When we look at the present state of structures and buildings we should not forget the past; magnificent structures were erected with a rudimentary knowledge of engineering sciences. Only locally available materials, such as stone, soil fibres, bamboo, trees, quicklime among others, were used in civil construction, with an immense effort and sacrifice of human lives, to build monuments in honour of a king or a god.
The Choga Mish in western Iran incorporated private houses, public buildings and palaces made of soil composites built more than 5500 years ago (Rezaeian, 2007). The Persians and later Greeks and Romans were the first to build considering natural light and space inside buildings with reduced numbers of roof-bearing columns. They introduced arched cupolas and man-made stone (the first concrete), and built roads, criss-crossing Asia and central Europe.
In the ninth century modern palaces were built in Mesopotamia and in the Middle Ages huge cathedrals were built under the direction of a single individual, who was engineer, architect and builder all in one, in a trial-and-error method. The structure was successful when it performed well for the desired purpose, withstood natural and man-made hazards. And many are still standing today, some over a thousand years later.
The last 150 years have seen amazing developments, mainly concerning the application of industrialised materials, such as steel and reinforced concrete, at the expense of the use of locally available materials and technologies used in the past. Since industrialisation new technologies and materials have been introduced in a never-ending succession and velocity.
To deal with all innovations, norms and regulations were introduced to make steel and reinforced concrete structures and buildings durable and safe. To overcome barriers of weight and height, new materials and structural elements have been introduced. There is an on-going competition: to build the highest in the most desolate environments overcoming extreme temperatures, high winds, earthquakes, tsunamis and seasonal flooding. Structures no longer serve their purpose after a relatively short time. New concepts arise that cannot be implemented using existing structures, so they need to be replaced.

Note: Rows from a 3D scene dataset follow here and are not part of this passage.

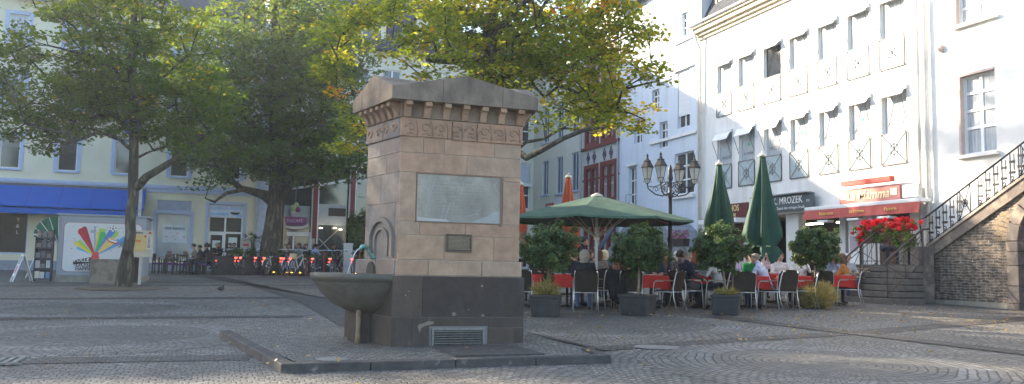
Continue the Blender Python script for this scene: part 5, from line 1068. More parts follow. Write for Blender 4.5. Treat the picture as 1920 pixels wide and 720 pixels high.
# ------------------------------------------------------------------ terrace furniture
wick = bricks('woven_wicker', (.085, .06, .042), (.05, .036, .026), (.02, .015, .012), .03, .015, .003, axes='SZ', space='Object', bump=.8, rough=.6)
alu = M('aluminium_tube', (.62, .63, .64), .35, metal=.85, var=.06); tanw = M('armrest_wood', (.32, .19, .11), .5, var=.15, scale=8, stretch=(6, 1, 6))
redc = M('red_tablecloth', (.50, .022, .014), .8, var=.08, bump=.2, bscale=20); 
def make_chair():
    t = thing('wicker_armchair', 'wicker chair', 'chair'); w_ = .26
    MB().box(-.24, .24, -.22, .24, .425, .455).build('seat', wick, t, world=False, bevel=.01)
    b = MB(); N = 8
    vs = []
    for i in range(7):
        z = .43+.45*i/6; y = -.22-.1*(i/6)**1.2; wd = .235+.015*math.sin(PI*i/6)
        for dpt in (0, -.022): vs += [(-wd+2*wd*k/N, y+dpt-.03*math.sin(PI*k/N), z-(.02*abs(k-N/2)**2/8 if i == 6 else 0)) for k in range(N+1)]
    m = N+1
    for i in range(6):
        for k in range(N):
            a = i*2*m+k; b.f.append((a, a+1, a+2*m+1, a+2*m)); a += m; b.f.append((a+1, a, a+2*m, a+2*m+1))
        a = i*2*m; b.f.append((a, a+2*m, a+3*m, a+m)); a += N; b.f.append((a, a+m, a+3*m, a+2*m))
    for k in range(N): a = 12*m+k; b.f.append((a, a+1, a+m+1, a+m)); b.f.append((k+1, k, k+m, k+m+1))
    b.v = vs; b.m = [0]*len(b.f); b.build('backrest', wick, t, world=False)
    for s in (-1, 1):
        x = s*w_
        MB().tube([(x, .27, 0), (x, .25, .3), (x, .22, .6), (x, .18, .645), (x, .0, .65)], .0125, 7).build('leg', alu, t, world=False, smooth=True)
        MB().tube([(x, -.33, 0), (x*.98, -.25, .3), (x*.96, -.235, .5), (x*.95, -.3, .8), (x*.9, -.325, .87)], .0125, 7).build('leg', alu, t, world=False, smooth=True)
        MB().box(x-.022, x+.022, -.2, .19, .655, .672).build('armrest', tanw, t, world=False, bevel=.005)
    MB().tube([(-w_, .25, .41), (w_, .25, .41)], .011, 6).tube([(-w_, -.23, .41), (w_, -.23, .41)], .011, 6).tube([(-w_, .25, .41), (-w_, -.23, .41)], .011, 6).tube([(w_, .25, .41), (w_, -.23, .41)], .011, 6).build('seat_frame', alu, t, world=False, smooth=True)
    return t
chair0 = make_chair(); used = []
def chair(label, px, d, ang, dz=0):
    o = copy_tree(chair0) if used else chair0; used.append(1); o.location = gpos(px, d, dz); o.rotation_euler.z = face(ang); o['label'] = label; o['group'] = 'wicker chairs of the terrace'; return o
def make_table():
    t = thing('cafe_table', 'table', 'table')
    MB().box(-.4, .4, -.4, .4, .72, .745).build('tabletop', M('table_grey', (.3, .3, .3), .5), t, world=False)
    MB().tube([(0, 0, .03), (0, 0, .72)], .03, 8).build('pedestal', black, t, world=False); 
    q = MB()
    for k in range(4): a = PI/4+PI/2*k; q.tube([(0, 0, .06), (.3*math.cos(a), .3*math.sin(a), .02)], .018, 6)
    q.build('foot', black, t, world=False); return t
def cloth_mesh(seed):
    r_ = random.Random(seed); n = 12; vs = []; mb = MB(); rings = []
    def pr(a):                                                     # square outline
        c, s = math.cos(a), math.sin(a); k = 1/max(abs(c), abs(s)); return c*k, s*k
    m = 48
    for i, (rr, z) in enumerate(((0.001, .753), (.2, .753), (.398, .753), (.41, .745), (.42, .66), (.44, .56), (.45, .47))):
        for k in range(m):
            a = 2*PI*k/m; x, y = pr(a); w_ = (i-3)*.008*math.sin(a*11+seed) if i > 3 else 0; cz = -(.09 if i == 6 else .05 if i == 5 else .02 if i == 4 else 0)*max(0, (abs(x*y)-.5)*2) if i > 3 else 0
            vs.append((x*(rr+w_), y*(rr+w_), z+cz))
    mb.add(vs, [(i*m+k, i*m+(k+1) % m, (i+1)*m+(k+1) % m, (i+1)*m+k) for i in range(6) for k in range(m)]); return mb
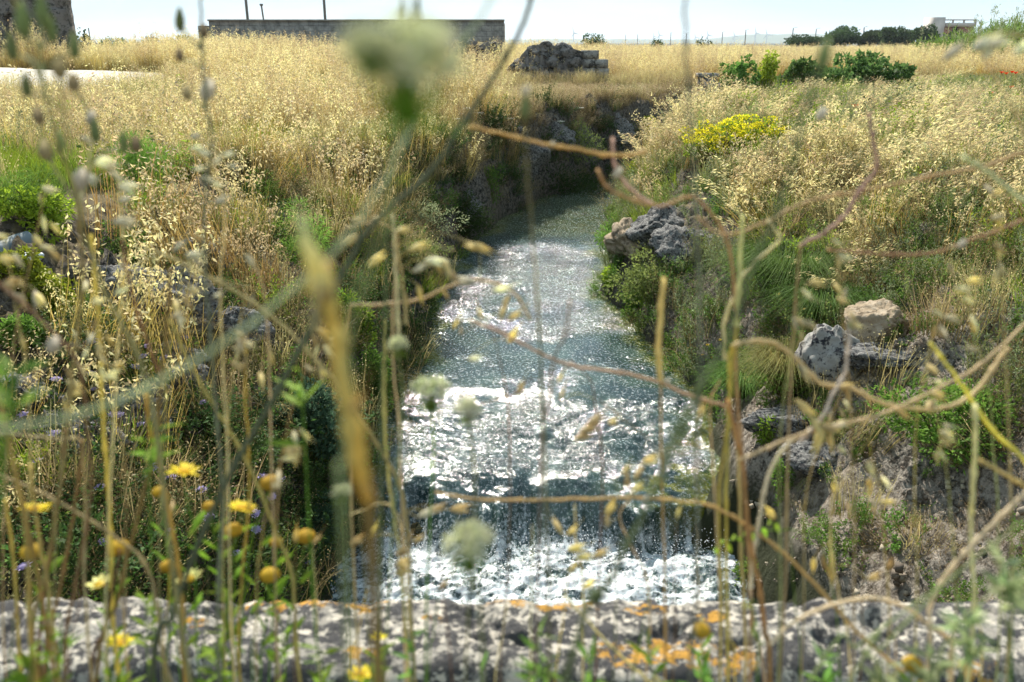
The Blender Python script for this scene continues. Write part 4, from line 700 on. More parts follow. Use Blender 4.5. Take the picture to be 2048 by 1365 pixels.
# ------------------------------------------------------------------ shrubs and flowers on the banks
def zc_of(p): d = np.asarray(p) - CAM; return d[1] * math.cos(PITCH) - d[2] * math.sin(PITCH)
def shrub(name, px, py, wpx, hpx, n, ls, col, label, cat='shrub', seed=0, lw=.5, extra=None, hang=0, stemcol=(.12, .1, .05), group=None, blobs=10, mat=None):
    """a bush whose foot stands at photo pixel (px,py); wpx, hpx its size there"""
    q = PG(px, py); z = zc_of(q); w, h = wpx / FPX * z, hpx / FPX * z; t = thing(name, q, label, cat, group); m = MB(); bc = crown(m, q + [0, 0, h * .5], (w * .62, w * .5, h * .62), n, ls, col, blobs, seed, hang, lw=lw); m.build('foliage', mat or M_leaf, t)
    m = MB()
    for b in bc: m.tube([q - [0, 0, .05], (q + b) / 2 + [0, 0, .05], b], [.008, .004], 5, stemcol)
    m.build('stems', M_stem, t)
    if extra is not None:
        m = MB(); crown(m, q + [0, 0, h * .72], (w * .62, w * .5, h * .42), extra[0], extra[1], extra[2], blobs, seed, 0, lw=.9, shell=.85); m.build('blossoms', M_petal, t)
    return t
C_YEL = np.array([.72, .62, .03]); C_BRG = np.array([.20, .32, .03])
shrub('flowering_bush', 1420, 340, 105, 84, 1500, .045, C_BRG, 'bright yellow blossoming bush nearest the channel on the right bank', seed=1, blobs=30, extra=(1500, .03, C_YEL))
shrub('flowering_bush', 1500, 308, 105, 62, 1300, .045, C_BRG, 'middle of the yellow blossoming bushes on the right slope, fullest one', seed=2, blobs=34, extra=(1700, .03, C_YEL))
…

Above all we are concerned with safety – and more than ever. If something goes wrong it will affect more and more people. If a skyscraper catches fire or collapses, the number of victims will be in the thousands. We must also now consider the materials, which should be non-polluting during their production, use and disposal. This has increased the focus on using local materials and natural materials, such as bamboo, palm trees, soil–fibre composites and so on as appropriate and sound standards do not yet exist. These are sometimes referred to as non-conventional materials and technologies (Nocmat), which will allow the creation of structures and building with minimum lifetime energy.
This issue contains four contributions which will help us to continue moving forward in the design of safer and more sustainable structures and buildings (the content of which can be found at www.icevirtuallibrary.com/content/issue/stbu/166/7). Wang presents a finite-element and experimental investigation into the behaviour of components of composite connections subjected to fire. The developed models offer tools for the analysis and design of composite end plate connections. They can be extended to study the structural behaviour of semi-continuous beams and floors under various fire scenarios.
Li and Wang propose a simulation approach for generating sample functions of multivariate stationary non-Gaussian processes with regards to wind pressure acting on high-rise buildings and roof structures. The proposed cubic polynomial represents the translation of a Gaussian process to a non-Gaussian wind pressure process. A derived set of non-linear equations determines the parameters of the polynomial. The numerical results prove accurate and efficient in the simulation of a non-Gaussian wind pressure field acting on a large-span stadium roof.
Andrade treats the effect of epoxy resin type on the durability of reinforced concrete beams strengthened with carbon-fibre-reinforced polymer. The specimens were evaluated with regards to flexural capacity and load–deflection relationships of the beam after being exposed to different environmental conditions for a period of time. Based on the beam rupture test results the influence of the exposure conditions and the epoxy resin type in the beam rupture tests were then assessed.
Guo et al. present experimental studies on composite steel plate shear walls and steel plate shear walls connected with frame beams. The test results illustrated a good ductility and excellent energy dissipation capacity of composite steel plate walls. They show an increased load capacity and energy dissipation capacity when compared with steel plate shear walls. The experimental results were compared with the results of a finite-element model. Based on those results a simplified model of steel plate shear walls was proposed which may be used analysing shear wall systems in high-rise buildings.